Sunday, 3 May 2015

Vitaly Permiakov: "Thine Own of Thine Own": Prayers for Animal Sacrifice in Byzantine and Non-Byzantine Euchologia

While the importance of animal sacrifice in the context of various non- and pre-Christian rituals, including the liturgy of ancient Israel, is without question, the position of animal sacrifice within the Christian liturgical life has often been a precarious one. Thus, for the Byzantine church, canon 99 of the Council in Trullo (692) explicitly forbade what "is done in the land of Armenians": the offering of sacrificial meat and its distribution in the sanctuary.
Nevertheless, the presence of prayers for the sacrificial offerings of animals in Byzantine euchologia (such as Barberini gr. 336, f. 222v-223v), as well as in the Georgian witness to the Jerusalem euchologion (Sinai Georgian O.12) attest to some continuation of sacrificial offerings in Byzantine and non-Byzantine Christian churches. Previous studies of animal offerings in Christianity have focused on the social context for the survival of sacrificial practices in Late Antiquity and Byzantium and scrutinized the reception of this practice by the Armenian Apostolic Church, where it is present as a rite for a "blessing of matał [young (calf)]."

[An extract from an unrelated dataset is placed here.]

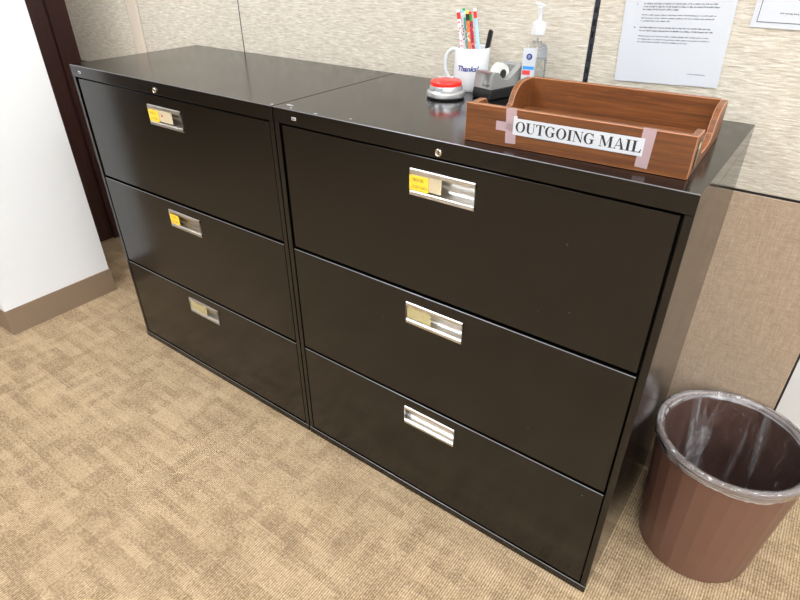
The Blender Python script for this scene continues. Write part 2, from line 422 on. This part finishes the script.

This paper will examine the prayers for the animal sacrifice that are found in the euchologia of the traditions other than that of the Armenian church - primarily, the Byzantine and Jerusalem euchologia. It will focus on the theological content of these prayers and, by comparing different regional traditions of the liturgy, will try to discern the specific liturgical setting of such prayers in the liturgical year and in the cycle of Christian life.